L'échec de la droite, admis tardivement par François Fillon, aurait pu s'accompagner d'un raz-de-marée de l'opposition. Les résultats des régionales, s'ils valident le bilan des majorités socialistes sortantes, doivent être examinés avec lucidité : derrière le trompe-l'oeil des pourcentages et d'une abstention toujours forte, la gauche doit beaucoup sa victoire à la défaite de la droite. Ce qui signifie que gagner les régionales n'est pas une assurance pour la présidentielle.
Avec seulement 18 % des électeurs inscrits et huit ministres battus sur huit, il faut parler de déroute de l'UMP. Par rapport à 2004, où elle avait déjà perdu presque toutes les Régions, elle recule de 1,5 million de voix. Elle ne peut guère l'attribuer au Front national qui perd un tiers de ses voix, excepté quelques scores locaux remarquables.
En ce week-end de rugby, socialistes et écologistes doivent se contenter d'un petit chelem. D'abord parce qu'on ne sait plus très bien la couleur du Languedoc-Roussillon. Ensuite, parce que l'Alsace reste à droite, sans parler, mais dans des circonstances très particulières, de La Réunion et probablement de la Guyane. Surtout, parce que l'alliance PS-Verts-PC, victime aussi de l'abstention, n'a pas retrouvé tout son électorat de 2004, malgré trois millions d'inscrits en plus.
Ce résultat, on en connaît les causes. La question est désormais de savoir si les politiques sauront retrouver la confiance de citoyens mécontents et, plus grave, désabusés ou indifférents.
Ce n'est pas le remplacement de quelques ministres qui va remonter le moral des Français. On est trop loin de la présidentielle et François Fillon, reçu ce matin à l'Élysée, reste trop populaire pour tenter un électrochoc à travers un changement de Premier ministre. Il faudrait surtout un gros travail de fond.
D'abord, les partis vont devoir se remuer. L'UMP pour entendre l'opinion. Le PS et les écologistes pour s'entendre sur une conception de la croissance, pour imaginer comment relancer le pouvoir d'achat avec des caisses vides ; imaginer une fiscalité qui ne casse pas la reprise ; compter avec Ségolène Royal, forte de son excellent score. Europe Écologie, enfin, pour passer de l'amateurisme des Verts au professionnalisme d'un parti désormais installé.

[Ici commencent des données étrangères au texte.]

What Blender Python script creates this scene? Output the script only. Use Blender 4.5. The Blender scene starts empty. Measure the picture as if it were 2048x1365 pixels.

Ensuite, les Régions, laboratoires de la gauche « diverse », vont devoir prouver qu'elles sont assez fortes pour évoluer en première division mondiale, pour jouer, à la fois, la défense sociale et l'attaque économique. Avec des moyens figés et le gel possible, pour cause de compromis, de projets structurants dans l'énergie ou les transports, on risque d'établir, dans quatre ans, un bilan mitigé.
Enfin, dans un tel état de fragilité et face à la montée en puissance de Martine Aubry, la fin du quinquennat s'annonce très délicate s'il se poursuit avec les mêmes méthodes. Sans moyens et sans croissance forte, Nicolas Sarkozy devrait, à la fois, assainir les comptes publics - ce n'est pas le moment d'emmener l'Europe dans le fossé - réformer les retraites, financer le risque dépendance, endiguer les licenciements et aider 360 000 chômeurs supplémentaires en fin de droit.
Dans les mois qui viennent, il est probable que l'on verra moins de manifestants devant les Régions - ce qui serait la preuve que les 1 880 conseillers élus hier ont de réels pouvoirs ! - que devant les préfectures.